======== DATA RECORDS

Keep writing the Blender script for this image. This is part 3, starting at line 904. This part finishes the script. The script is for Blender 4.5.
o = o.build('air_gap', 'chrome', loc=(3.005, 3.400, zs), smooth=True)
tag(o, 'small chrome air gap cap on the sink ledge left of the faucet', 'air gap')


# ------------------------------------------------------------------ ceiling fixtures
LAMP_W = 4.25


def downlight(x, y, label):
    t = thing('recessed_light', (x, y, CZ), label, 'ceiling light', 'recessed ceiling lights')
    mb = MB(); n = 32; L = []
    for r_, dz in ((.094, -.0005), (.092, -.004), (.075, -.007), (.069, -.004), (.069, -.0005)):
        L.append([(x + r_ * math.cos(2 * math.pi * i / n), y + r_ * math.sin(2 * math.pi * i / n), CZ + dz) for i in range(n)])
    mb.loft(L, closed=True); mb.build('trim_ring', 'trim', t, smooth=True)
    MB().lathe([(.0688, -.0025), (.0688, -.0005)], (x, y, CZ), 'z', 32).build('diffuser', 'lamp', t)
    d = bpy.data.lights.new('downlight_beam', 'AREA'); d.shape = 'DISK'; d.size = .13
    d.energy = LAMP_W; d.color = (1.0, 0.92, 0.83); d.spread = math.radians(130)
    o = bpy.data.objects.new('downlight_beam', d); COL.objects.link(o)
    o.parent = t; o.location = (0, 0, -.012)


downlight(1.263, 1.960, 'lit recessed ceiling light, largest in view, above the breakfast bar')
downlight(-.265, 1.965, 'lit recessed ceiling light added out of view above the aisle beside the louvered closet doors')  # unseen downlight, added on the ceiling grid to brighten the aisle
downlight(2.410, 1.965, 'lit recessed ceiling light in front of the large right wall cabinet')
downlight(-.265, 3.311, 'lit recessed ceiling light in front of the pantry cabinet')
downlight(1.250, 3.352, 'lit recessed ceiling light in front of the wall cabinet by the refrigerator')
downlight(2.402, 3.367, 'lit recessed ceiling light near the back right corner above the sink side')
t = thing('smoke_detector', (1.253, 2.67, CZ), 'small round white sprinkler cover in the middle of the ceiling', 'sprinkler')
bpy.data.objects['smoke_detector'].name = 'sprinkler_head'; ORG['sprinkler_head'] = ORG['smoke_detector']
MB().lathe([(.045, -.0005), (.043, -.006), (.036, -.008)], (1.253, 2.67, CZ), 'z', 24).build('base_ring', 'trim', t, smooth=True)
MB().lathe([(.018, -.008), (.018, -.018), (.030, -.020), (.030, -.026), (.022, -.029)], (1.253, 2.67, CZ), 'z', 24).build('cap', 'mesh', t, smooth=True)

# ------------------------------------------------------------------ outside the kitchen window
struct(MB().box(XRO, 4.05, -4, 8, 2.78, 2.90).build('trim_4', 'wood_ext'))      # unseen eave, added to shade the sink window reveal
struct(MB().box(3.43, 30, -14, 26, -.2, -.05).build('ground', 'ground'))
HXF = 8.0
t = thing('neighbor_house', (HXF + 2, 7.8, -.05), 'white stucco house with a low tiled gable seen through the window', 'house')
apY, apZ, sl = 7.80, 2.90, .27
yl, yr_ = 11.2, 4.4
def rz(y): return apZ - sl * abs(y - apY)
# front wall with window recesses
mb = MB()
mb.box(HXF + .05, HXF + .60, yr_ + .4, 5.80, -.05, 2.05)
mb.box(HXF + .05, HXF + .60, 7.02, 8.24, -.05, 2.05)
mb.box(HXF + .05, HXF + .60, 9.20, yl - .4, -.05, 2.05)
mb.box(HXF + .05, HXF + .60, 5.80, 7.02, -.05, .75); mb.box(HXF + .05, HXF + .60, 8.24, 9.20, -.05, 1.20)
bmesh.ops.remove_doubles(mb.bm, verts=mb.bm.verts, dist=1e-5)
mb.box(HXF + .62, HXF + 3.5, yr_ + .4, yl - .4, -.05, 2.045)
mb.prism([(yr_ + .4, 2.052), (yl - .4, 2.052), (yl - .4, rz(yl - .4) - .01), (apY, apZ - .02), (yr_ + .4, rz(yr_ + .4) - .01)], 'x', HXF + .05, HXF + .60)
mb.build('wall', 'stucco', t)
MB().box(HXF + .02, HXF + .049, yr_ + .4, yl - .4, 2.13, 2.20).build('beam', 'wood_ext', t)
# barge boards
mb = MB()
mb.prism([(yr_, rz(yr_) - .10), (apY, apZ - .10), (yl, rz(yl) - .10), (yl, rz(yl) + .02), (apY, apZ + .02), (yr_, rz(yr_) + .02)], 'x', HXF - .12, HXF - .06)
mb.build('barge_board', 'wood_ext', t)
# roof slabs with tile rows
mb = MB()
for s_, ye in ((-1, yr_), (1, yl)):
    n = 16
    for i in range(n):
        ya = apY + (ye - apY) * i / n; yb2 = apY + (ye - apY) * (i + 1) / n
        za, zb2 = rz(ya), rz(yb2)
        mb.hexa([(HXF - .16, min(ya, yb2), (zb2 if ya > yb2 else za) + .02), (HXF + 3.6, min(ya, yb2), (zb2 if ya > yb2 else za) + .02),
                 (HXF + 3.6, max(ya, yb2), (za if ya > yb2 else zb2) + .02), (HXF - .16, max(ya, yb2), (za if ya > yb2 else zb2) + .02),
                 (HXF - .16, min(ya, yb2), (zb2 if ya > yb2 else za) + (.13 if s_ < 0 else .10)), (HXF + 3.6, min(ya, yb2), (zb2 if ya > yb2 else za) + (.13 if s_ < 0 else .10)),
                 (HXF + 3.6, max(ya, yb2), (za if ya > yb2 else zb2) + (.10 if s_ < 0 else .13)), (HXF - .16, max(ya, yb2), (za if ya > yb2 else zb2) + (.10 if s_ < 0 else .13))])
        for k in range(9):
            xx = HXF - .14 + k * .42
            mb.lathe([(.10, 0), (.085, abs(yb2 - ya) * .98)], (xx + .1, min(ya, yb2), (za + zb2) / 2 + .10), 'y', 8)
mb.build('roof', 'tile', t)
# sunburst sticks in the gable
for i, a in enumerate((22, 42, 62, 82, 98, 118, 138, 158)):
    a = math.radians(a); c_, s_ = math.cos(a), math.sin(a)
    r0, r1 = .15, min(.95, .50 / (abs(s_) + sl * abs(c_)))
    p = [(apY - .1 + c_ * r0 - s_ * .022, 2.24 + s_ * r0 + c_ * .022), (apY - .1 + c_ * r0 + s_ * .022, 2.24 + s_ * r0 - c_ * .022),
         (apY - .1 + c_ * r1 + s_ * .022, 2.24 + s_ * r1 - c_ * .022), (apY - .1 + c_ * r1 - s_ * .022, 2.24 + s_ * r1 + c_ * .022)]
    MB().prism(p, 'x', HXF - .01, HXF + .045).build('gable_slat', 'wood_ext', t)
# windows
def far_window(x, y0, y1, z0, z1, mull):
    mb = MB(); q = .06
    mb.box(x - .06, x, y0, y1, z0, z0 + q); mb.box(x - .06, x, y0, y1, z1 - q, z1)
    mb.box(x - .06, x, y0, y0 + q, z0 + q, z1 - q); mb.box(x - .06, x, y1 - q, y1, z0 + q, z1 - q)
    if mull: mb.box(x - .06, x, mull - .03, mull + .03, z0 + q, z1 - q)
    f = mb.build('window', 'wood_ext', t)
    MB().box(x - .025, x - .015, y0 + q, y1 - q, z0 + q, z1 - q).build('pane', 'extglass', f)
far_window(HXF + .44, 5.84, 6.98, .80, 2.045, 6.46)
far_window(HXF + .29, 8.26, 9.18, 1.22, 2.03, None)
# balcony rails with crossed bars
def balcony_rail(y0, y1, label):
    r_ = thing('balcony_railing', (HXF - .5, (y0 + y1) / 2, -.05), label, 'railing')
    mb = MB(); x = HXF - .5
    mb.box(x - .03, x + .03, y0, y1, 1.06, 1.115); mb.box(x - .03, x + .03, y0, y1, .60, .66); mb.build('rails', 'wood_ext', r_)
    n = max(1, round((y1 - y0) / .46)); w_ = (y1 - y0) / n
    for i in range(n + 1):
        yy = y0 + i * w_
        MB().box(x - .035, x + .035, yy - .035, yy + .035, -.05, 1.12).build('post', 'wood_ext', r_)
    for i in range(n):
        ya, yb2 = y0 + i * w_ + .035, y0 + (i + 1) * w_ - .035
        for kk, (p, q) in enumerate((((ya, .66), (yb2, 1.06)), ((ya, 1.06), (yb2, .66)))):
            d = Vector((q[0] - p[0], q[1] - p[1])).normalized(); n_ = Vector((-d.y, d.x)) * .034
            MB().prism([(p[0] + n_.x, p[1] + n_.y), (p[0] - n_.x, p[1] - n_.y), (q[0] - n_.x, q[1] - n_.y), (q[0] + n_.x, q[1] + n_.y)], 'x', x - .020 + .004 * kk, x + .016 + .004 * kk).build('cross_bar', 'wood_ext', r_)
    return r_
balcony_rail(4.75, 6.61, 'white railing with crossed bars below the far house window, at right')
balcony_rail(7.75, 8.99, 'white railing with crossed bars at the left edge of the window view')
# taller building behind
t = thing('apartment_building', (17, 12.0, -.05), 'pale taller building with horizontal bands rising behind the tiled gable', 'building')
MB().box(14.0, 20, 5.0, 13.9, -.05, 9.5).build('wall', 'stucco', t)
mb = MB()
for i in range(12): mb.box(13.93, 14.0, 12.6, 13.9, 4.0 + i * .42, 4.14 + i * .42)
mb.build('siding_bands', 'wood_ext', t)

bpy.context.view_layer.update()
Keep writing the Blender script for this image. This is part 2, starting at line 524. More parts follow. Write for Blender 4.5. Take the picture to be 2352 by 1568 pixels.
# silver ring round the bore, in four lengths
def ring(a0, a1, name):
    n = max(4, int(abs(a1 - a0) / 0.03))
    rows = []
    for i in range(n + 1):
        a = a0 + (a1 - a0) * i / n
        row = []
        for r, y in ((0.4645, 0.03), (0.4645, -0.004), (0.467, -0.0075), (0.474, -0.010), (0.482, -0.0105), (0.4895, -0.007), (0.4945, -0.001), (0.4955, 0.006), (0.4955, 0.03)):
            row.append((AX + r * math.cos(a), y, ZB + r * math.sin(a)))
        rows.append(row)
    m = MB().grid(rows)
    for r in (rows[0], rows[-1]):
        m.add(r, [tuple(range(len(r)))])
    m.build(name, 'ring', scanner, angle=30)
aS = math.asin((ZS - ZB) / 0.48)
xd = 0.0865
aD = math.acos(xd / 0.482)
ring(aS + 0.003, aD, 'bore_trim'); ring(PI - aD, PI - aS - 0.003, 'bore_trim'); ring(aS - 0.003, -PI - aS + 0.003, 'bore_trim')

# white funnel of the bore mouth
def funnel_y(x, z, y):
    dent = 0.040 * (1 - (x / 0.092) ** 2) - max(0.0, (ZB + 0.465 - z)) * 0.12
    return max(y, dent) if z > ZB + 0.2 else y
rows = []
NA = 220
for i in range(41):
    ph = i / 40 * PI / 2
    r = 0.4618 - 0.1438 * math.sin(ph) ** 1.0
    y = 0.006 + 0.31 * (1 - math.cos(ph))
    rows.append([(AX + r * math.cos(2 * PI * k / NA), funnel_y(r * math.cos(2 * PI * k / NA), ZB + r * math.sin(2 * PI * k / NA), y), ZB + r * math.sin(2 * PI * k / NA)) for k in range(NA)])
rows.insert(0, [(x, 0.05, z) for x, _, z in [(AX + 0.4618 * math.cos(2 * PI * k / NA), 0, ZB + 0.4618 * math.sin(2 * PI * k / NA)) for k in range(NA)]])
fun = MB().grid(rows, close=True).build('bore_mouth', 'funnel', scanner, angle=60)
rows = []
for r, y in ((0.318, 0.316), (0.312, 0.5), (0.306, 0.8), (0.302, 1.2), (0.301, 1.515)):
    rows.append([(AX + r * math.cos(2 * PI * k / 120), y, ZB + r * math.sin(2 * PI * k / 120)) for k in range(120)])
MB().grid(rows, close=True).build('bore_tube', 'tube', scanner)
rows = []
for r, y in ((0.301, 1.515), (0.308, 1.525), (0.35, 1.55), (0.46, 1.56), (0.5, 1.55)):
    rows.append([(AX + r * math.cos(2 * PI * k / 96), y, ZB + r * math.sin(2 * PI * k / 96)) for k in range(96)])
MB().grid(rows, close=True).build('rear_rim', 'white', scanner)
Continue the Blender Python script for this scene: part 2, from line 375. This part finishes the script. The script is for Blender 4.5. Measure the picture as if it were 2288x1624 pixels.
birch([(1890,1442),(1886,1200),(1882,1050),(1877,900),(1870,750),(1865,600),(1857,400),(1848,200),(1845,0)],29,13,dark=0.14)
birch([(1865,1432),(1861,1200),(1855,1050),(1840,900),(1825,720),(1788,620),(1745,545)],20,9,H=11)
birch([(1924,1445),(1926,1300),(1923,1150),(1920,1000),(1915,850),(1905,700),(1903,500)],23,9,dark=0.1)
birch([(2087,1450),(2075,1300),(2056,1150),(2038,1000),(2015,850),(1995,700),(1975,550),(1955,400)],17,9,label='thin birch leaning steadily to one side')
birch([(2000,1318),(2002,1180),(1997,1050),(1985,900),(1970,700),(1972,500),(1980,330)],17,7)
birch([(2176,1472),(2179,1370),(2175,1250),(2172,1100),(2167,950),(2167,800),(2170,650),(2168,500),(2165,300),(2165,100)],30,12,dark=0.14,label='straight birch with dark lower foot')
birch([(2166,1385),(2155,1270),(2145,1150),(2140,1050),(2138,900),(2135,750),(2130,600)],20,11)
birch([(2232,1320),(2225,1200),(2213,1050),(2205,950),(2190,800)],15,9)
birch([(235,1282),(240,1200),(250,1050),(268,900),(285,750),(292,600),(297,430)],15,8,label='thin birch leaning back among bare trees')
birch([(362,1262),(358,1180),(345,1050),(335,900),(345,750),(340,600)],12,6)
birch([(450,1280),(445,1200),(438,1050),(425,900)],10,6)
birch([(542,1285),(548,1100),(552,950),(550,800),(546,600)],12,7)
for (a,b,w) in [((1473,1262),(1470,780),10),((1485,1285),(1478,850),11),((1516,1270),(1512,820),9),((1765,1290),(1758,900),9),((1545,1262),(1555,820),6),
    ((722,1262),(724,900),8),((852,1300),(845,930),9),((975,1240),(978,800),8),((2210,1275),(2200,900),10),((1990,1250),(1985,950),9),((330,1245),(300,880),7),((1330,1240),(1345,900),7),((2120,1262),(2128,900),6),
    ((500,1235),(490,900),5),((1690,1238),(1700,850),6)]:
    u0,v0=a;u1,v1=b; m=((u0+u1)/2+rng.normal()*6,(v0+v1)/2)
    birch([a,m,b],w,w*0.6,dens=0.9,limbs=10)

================

• TASK DETAILS: Set down, without any change, only the lines from the line that holds "by 1568 pixels." through the line that holds "ring(aS + 0.003, aD, 'bore_trim');", both lines included.

• PROBLEM SOLUTION:
Keep writing the Blender script for this image. This is part 2, starting at line 524. More parts follow. Write for Blender 4.5. Take the picture to be 2352 by 1568 pixels.
# silver ring round the bore, in four lengths
def ring(a0, a1, name):
    n = max(4, int(abs(a1 - a0) / 0.03))
    rows = []
    for i in range(n + 1):
        a = a0 + (a1 - a0) * i / n
        row = []
        for r, y in ((0.4645, 0.03), (0.4645, -0.004), (0.467, -0.0075), (0.474, -0.010), (0.482, -0.0105), (0.4895, -0.007), (0.4945, -0.001), (0.4955, 0.006), (0.4955, 0.03)):
            row.append((AX + r * math.cos(a), y, ZB + r * math.sin(a)))
        rows.append(row)
    m = MB().grid(rows)
    for r in (rows[0], rows[-1]):
        m.add(r, [tuple(range(len(r)))])
    m.build(name, 'ring', scanner, angle=30)
aS = math.asin((ZS - ZB) / 0.48)
xd = 0.0865
aD = math.acos(xd / 0.482)
ring(aS + 0.003, aD, 'bore_trim'); ring(PI - aD, PI - aS - 0.003, 'bore_trim'); ring(aS - 0.003, -PI - aS + 0.003, 'bore_trim')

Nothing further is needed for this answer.